Aber der Fortschritt ist eben nicht aufzuhalten. Die Autos von heute sind um ein Vielfaches schwerer als die von damals und beinhalten sicherlich das Hundertfache an Plastik, vom Blech und Stahl ganz zu schweigen.
Das alles muss produziert werden, soll jetzt aber bald nicht mehr der Umwelt schaden. Wenn ich das höre und dann die Autos dazu sehe, denke ich immer an einen schlechten Witz. Wir befinden uns in einem kollektiven Rausch, doch plötzlich ist in der Spritze keine Droge mehr, sondern Hühnersuppe. Wie soll das gehen?

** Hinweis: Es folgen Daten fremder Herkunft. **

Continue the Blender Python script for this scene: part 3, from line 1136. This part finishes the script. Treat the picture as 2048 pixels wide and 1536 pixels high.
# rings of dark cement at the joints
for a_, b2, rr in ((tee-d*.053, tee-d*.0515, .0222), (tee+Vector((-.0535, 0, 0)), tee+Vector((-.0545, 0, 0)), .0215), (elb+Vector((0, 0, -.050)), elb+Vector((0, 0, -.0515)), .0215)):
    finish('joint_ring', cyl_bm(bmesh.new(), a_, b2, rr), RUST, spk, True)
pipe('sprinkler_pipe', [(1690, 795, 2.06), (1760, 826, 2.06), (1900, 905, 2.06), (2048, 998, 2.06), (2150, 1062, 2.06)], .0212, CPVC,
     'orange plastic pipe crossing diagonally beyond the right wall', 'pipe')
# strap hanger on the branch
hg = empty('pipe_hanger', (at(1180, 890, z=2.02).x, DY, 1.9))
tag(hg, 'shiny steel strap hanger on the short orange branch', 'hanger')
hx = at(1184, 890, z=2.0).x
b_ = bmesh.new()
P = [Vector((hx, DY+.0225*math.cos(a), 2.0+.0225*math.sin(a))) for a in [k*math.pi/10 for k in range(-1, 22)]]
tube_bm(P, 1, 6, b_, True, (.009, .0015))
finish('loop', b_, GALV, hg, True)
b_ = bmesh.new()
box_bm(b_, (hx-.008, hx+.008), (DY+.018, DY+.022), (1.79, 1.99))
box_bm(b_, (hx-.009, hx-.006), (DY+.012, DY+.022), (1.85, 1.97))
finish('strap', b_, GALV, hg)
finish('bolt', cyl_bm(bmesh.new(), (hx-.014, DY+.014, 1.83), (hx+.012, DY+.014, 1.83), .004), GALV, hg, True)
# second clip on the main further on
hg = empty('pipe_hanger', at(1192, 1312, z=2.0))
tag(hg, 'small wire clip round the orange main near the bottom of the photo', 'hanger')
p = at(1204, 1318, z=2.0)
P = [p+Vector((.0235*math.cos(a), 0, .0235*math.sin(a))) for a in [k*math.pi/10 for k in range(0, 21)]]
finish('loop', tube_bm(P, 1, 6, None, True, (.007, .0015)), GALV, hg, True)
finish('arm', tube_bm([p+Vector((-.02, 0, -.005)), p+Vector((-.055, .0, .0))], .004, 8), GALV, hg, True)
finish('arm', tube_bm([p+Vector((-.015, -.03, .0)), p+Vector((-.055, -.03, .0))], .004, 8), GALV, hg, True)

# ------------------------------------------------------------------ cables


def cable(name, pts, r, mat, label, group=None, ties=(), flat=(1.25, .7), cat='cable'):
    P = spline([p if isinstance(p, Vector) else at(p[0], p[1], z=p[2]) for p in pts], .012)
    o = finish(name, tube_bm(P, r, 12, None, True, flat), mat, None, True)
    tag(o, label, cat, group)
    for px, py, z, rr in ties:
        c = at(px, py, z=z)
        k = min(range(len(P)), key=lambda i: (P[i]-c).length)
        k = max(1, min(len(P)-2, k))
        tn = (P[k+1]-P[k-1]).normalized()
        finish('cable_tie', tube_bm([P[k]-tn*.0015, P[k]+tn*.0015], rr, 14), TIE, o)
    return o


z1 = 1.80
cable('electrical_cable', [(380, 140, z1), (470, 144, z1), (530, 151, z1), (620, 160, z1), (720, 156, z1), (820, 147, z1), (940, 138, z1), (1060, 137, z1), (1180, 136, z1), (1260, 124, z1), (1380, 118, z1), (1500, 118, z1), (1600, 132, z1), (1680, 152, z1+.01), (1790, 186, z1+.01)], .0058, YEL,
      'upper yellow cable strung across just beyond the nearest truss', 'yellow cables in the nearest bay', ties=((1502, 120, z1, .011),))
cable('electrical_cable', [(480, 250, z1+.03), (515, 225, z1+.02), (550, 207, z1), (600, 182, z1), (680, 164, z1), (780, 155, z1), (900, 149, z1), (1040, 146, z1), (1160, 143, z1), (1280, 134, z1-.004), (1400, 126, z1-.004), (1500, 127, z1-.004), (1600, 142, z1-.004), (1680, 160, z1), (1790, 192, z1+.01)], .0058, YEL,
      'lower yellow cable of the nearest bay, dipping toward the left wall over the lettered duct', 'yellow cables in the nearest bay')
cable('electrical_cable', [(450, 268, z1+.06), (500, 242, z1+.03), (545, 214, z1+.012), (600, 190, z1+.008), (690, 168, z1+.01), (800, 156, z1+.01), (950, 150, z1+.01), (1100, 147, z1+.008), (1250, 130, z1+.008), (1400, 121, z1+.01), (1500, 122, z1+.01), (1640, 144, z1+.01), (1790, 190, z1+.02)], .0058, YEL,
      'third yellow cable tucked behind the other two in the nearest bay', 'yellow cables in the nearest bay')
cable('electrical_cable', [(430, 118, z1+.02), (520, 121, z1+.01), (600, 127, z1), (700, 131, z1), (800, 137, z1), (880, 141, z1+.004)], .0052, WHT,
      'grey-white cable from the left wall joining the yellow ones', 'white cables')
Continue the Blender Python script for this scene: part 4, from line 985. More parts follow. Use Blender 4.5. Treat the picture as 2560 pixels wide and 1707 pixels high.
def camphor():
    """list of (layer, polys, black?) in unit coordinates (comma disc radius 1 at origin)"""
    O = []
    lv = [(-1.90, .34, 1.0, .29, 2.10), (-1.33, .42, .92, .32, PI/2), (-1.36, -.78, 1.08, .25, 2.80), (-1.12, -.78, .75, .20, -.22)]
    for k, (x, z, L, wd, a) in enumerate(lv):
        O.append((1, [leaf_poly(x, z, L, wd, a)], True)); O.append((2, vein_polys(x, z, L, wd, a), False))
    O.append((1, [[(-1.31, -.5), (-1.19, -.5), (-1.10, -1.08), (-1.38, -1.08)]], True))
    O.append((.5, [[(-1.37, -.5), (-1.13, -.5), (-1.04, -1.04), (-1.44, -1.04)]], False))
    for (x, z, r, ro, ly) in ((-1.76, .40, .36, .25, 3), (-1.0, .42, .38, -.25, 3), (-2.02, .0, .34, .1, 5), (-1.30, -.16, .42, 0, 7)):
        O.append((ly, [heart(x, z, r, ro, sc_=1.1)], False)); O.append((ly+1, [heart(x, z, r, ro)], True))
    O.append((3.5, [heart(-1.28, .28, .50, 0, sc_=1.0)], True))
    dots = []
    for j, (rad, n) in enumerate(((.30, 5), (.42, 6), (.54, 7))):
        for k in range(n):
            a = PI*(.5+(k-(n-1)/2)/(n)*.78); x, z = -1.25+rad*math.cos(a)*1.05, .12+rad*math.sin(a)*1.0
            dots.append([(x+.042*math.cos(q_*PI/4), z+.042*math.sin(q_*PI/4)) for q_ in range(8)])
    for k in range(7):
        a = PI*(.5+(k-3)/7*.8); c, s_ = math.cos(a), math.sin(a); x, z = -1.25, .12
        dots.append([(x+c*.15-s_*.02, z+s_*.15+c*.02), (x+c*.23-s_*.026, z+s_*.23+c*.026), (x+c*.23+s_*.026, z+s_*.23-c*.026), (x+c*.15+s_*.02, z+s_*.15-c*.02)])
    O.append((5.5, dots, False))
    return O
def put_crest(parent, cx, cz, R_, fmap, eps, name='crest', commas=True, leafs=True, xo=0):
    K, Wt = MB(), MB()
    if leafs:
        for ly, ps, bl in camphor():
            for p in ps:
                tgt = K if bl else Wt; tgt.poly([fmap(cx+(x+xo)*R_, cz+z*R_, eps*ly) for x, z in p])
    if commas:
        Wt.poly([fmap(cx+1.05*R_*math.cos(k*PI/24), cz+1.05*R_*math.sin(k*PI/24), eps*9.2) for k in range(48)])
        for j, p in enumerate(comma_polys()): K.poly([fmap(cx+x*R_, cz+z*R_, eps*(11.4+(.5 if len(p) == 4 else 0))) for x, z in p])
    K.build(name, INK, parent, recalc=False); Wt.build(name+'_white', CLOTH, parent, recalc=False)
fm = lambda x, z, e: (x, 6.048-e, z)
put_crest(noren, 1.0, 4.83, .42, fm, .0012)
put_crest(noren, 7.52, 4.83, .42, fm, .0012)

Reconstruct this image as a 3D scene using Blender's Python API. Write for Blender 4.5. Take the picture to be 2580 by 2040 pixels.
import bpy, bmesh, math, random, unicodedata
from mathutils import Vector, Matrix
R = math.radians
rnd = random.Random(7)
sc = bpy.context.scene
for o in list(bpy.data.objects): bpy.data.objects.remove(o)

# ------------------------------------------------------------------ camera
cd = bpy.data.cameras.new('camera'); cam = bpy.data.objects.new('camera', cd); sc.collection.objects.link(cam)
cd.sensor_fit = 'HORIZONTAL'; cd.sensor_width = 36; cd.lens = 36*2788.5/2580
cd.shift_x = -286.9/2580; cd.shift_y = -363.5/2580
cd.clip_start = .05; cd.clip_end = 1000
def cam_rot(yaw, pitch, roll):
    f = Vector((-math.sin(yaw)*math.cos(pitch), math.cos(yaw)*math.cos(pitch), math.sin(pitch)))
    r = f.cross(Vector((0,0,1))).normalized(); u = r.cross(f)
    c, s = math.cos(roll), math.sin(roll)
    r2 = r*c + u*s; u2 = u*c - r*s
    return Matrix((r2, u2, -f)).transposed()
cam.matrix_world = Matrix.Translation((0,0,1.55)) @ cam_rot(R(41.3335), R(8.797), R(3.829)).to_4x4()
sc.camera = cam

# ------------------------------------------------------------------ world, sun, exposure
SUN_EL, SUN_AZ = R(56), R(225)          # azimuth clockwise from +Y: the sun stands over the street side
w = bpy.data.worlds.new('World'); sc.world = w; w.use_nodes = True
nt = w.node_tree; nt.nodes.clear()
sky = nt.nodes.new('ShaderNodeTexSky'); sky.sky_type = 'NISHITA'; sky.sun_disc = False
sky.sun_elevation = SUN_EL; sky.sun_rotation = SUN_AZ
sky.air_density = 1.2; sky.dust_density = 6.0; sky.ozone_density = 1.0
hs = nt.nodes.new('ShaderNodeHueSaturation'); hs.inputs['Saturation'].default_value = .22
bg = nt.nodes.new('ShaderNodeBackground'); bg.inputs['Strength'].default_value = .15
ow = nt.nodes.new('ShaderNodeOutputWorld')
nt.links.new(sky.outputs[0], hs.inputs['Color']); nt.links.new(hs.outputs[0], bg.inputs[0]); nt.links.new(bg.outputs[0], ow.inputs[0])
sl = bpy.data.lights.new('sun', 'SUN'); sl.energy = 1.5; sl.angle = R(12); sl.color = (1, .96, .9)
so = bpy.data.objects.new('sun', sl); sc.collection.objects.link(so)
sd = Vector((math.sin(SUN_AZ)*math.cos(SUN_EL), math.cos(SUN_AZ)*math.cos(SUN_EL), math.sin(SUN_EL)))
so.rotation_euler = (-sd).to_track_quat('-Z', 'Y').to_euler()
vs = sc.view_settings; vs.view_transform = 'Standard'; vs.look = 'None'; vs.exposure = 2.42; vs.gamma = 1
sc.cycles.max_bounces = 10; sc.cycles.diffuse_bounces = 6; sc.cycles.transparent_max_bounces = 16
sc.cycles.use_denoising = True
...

Zum Fortschritt gehört natürlich auch, dass es heute überall Atombomben gibt, bei den Russen und sogar in unseren Finanzsystemen. Und der Versuch, sie und den Rest des Neuen Lebens wieder einzufangen, erinnert eher an Goethes „Der Zauberlehrling“ als an die heutige Politik.
„Die ich rief, die Geister, werd´ ich nun nicht los.“ Vielleicht ist das der treffendste Satz, den es überhaupt über die Menschheit gibt. Leider jedoch gibt es den Meister, der im „Zauberlehrling“ die Situation rettet, in der Wirklichkeit nicht.